27 Nisan 2011 Çarşamba

Büyük Devrim Günleri- Çişler Kakalar Klozete!

Hayatımızı değiştirecek, içten içe dört gözle beklediğim büyük devrim gerçekleşiyor ! Deniz çişini ve kakasını söylemeye başladı ahali! Hem de ben düzenli bir çaba göstermedim bile. Sadece 5-6 ay önce Ada ablasının bize transfer olan  lazimligini temizleyip klozetin yanına koydum ve Deniz'e "Bak burası anneyle babanın tuvaleti. Biz çişi kakayım buraya yapıyoruz ya, istersen sen de buraya yapabilirsin.
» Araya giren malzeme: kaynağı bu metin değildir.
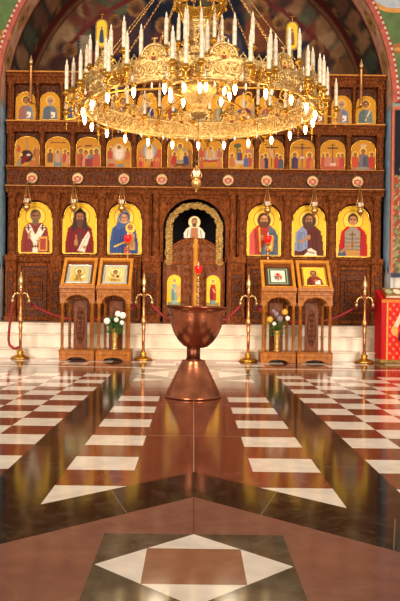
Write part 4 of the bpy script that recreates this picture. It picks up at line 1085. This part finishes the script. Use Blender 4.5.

Bu da senin tuvaletin" gibi basit bir açıklama yaptım. Zaten beni de babasını da tuvalette görmeye alışıktı. Anlamış gibi baktı, ben de "hadi gel otur istersen" dedim. İstemedi. Israr yok. Tuvaletten çıktık. Sonra her tuvalete girişimde ona (zaten hep peşimden geliyordu) kendi lazimliğini gösterip aynı hatırlatmayı yaptım. Bir süre sonra korkak ve tedirgin, giyinik olarak oturdu. Sonra pantalonunu çıkarıp bezle oturmayı ve çıplak oturmayı da kabul etti. Ama bunlar uzun süreçlerdi ve düzenli ilerlemediler yani bir iki kez çıplak oturup sonra giyinikken bile oturmayı reddettiği oldu mesela. İpc'den Sinem hanımın ve internetteki okuduklarımın konuyla ilgili tek önemsedikleri ve üstüne basa basa tekrar ettikleri kilit noktası şuydu: "Asla zorlamayın". Ben hep teklif var ısrar yok yaptım. Hatta bazen teklif de etmedim. Sonra bir ara belki bize özendiği için klozete oturmayı tercih eder diye klozet oturağı aldım. Onu gerçekten de daha eglenceli buldu, oturup oturup "anne baba" dedi. Yani anne baba gibi oturuyorum demek istiyor diye tercüme ettim kendince. Ama son 2 aydır falan birkaç günde bir oturup cis kaka beklememize ragmen hiç gelmediler. Biz de " olsun sonra belki gelir" deyip kalktık hep. Ta ki gecen hafta bir aksam tam oynarken kaka kaka diyene kadar. Genelde yaptıktan sonra rahatsız olup söylüyor oldugundan altını degisitrmek için banyoya götürüp altını actım. Aa aaa, kaka yoktu. Ama bizimki klozeti gösterip "kaka kaka", pardon "tata tata" demeye devam ediyordu. "Alla Allah" deyip oturttum. Hiç de beklemiyorken "plop plop" diye suya düşen kaka sesi duyunca nasıl sevindim tahmin edemezsiniz! Çok abartmadan alkış, sevinç ve tebrik sonrası Deniz bitti dedi indi, kakasına bakıp "ba baay" diyerek el salladı ve benim şaşkın bakışlarım arasında sifonu çekti. İste Deniz'in ilk kakası sehir kanalizasyonundaki yerini böylece almış oldu :)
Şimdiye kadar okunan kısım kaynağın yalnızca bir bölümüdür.